In conclusion, AR could fundamentally change how people interact with digital content. However, as we have show, there are many Grand Challenges that must be addressed before the full potential of the technology can be realised.

Note: This is a shortened version of the article “Grand Challenges for Augmented Reality” published in the Frontiers in Virtual Reality journal.

References

[1] Azuma, R. T. (1997). A Survey of Augmented Reality. Presence: Teleoperators & Virtual Environments, 6(4), 355–385.

[2] Azuma, R. T. (2017). Making Augmented Reality a Reality. In Applied Industrial Optics: Spectroscopy, Imaging and Metrology (pp. JTu1F-1). Optical Society of America.

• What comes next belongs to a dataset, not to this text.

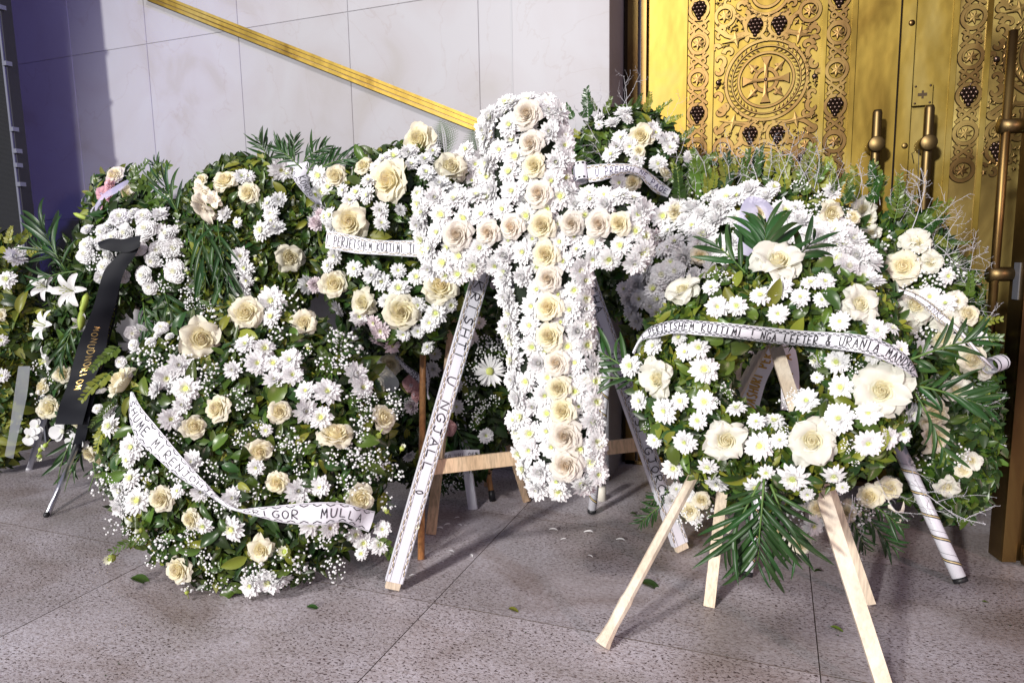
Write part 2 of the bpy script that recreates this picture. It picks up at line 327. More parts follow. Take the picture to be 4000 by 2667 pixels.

[3] Billinghurst, M., Kato, H., and Poupyrev, I. (2008). Tangible Augmented Reality. ACM SIGGRAPH ASIA, 7(2), 1–10.

[4] Liu, H., Zhang, G., and Bao, H. (2016). Robust Keyframe-based Monocular SLAM for Augmented Reality. In 2016 IEEE International Symposium on Mixed and Augmented Reality (ISMAR), 1–10. IEEE.

[5] Bauman, B., and Seeling, P. (2018). Evaluation of EEG-Based Predictions of Image QoE in Augmented Reality Scenarios. In 2018 IEEE 88th Vehicular Technology Conference (VTC-Fall) (pp. 1–5). IEEE.

[6] Dey, A., Billinghurst, M., Lindeman, R. W., and Swan, J. (2018). A systematic review of 10 years of augmented reality usability studies: 2005 to 2014. Frontiers in Robotics and AI, 5, 37.

[7] Piumsomboon, T., Lee, Y., Lee, G. A., Dey, A., and Billinghurst, M. (2017). Empathic mixed reality: Sharing what you feel and interacting with what you see. In 2017 International Symposium on Ubiquitous Virtual Reality (ISUVR) (pp. 38–41). IEEE.

[8] Pase, S. (2012). Ethical considerations in augmented reality applications. In Proceedings of the International Conference on e-Learning, e-Business, Enterprise Information Systems, and e-Government (EEE) (p. 1). The Steering Committee of The World Congress in Computer Science, Computer Engineering and Applied Computing (WorldComp).